В России ведущие большевистские мыслители, такие как А. Гастев и П. Керженцев, выступали за развитие тейлоризма в новом идеологическом обличии. Керженцев, к примеру, основал «Лигу времени», которая пропагандировала новую организацию времени на заводах, в школах и университетах. Вместо того чтобы просто стремиться к повышению эффективности труда и производительности, такие организации, как «Лига времени», полагали, что эффективность и временна́я дисциплина рационализируют свободное время, помогая повысить культурный уровень и самосознание пролетариата (с. 552). К примеру, коммуна Политехнического института в Петрограде составила ежедневное расписание, где с точностью расписывались все действия членов коммуны, начиная с момента утреннего пробуждения и заканчивая временем, когда они ложились спать.
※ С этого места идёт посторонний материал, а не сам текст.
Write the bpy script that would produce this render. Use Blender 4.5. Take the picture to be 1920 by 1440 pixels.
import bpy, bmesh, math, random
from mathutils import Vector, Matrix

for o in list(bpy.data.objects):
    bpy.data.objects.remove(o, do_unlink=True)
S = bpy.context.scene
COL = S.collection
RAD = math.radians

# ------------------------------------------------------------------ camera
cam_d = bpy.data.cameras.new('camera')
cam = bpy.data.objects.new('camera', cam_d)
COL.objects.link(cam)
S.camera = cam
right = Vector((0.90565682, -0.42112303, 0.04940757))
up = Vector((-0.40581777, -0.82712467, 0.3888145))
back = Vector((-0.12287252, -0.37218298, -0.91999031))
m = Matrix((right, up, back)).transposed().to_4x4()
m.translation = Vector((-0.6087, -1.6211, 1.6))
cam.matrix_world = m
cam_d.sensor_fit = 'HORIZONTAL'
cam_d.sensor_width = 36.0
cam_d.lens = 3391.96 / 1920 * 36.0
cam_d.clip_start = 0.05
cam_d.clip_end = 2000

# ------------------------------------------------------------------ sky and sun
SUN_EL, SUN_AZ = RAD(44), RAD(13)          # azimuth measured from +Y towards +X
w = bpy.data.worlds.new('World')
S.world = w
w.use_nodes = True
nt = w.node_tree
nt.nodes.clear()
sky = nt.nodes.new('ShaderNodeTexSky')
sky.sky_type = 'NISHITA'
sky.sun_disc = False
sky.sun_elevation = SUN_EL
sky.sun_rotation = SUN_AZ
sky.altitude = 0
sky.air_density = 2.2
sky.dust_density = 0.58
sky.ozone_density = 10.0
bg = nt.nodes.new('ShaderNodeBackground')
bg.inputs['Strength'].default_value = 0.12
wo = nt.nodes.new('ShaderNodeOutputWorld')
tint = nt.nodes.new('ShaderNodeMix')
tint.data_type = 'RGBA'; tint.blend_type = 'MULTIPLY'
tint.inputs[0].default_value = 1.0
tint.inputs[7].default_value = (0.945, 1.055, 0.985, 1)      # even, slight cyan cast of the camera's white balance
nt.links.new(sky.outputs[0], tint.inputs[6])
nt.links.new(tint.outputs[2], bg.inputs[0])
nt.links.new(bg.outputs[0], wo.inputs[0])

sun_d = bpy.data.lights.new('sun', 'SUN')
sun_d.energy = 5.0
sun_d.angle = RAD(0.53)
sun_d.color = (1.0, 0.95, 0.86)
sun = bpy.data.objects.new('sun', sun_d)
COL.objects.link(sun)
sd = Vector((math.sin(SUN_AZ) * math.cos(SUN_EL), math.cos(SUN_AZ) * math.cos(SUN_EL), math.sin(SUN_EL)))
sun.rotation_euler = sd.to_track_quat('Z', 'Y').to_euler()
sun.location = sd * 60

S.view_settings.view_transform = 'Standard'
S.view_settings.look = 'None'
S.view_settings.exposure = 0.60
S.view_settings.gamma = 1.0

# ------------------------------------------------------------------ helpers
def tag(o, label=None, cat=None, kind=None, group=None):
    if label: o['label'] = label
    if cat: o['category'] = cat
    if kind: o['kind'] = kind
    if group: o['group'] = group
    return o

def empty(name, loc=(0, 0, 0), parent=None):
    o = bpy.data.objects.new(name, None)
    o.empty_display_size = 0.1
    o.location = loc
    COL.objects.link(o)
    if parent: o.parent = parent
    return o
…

Было выделено определенное время для приема пищи, учебы и чтения, отслеживалась продолжительность времени, затрачиваемого на выполнение таких задач, как уборка в доме. Считалось, что правильно составленный график и система мониторинга приведут к повышению эффективности во всех областях, позволяя общине выделять больше времени и энергии на просветительские мероприятия и рациональный досуг. Повседневная жизнь «возводилась в ранг науки» (с. 552). Некоторые коммуны разработали «научные» наблюдения за тем, как каждый человек проводит свое время. Другие коммуны взяли за правило сравнивать свои данные со средними показателями по стране, опубликованными в прессе. Они соперничали за повышение среднего уровня чистоты или гигиены, например принимая ванну или занимаясь уборкой чаще, чем обычные граждане.

«Догоняющая» индустриализация 1930-х годов («пятилетка в четыре года») основывалась на «концепции времени как линейного и прогрессивного – в соответствии с концепциями Просвещения об истории, которая прерывается и ускоряется героическими моментами человеческой деятельности» (с. 555). Такая «борьба со временем» подпитывалась желанием быстро и решительно преодолеть пресловутую «российскую отсталость». Городские коммуны в конечном счете прекратили свое существование при Сталине, сформировав при этом многие аспекты советской повседневности в последующие десятилетия.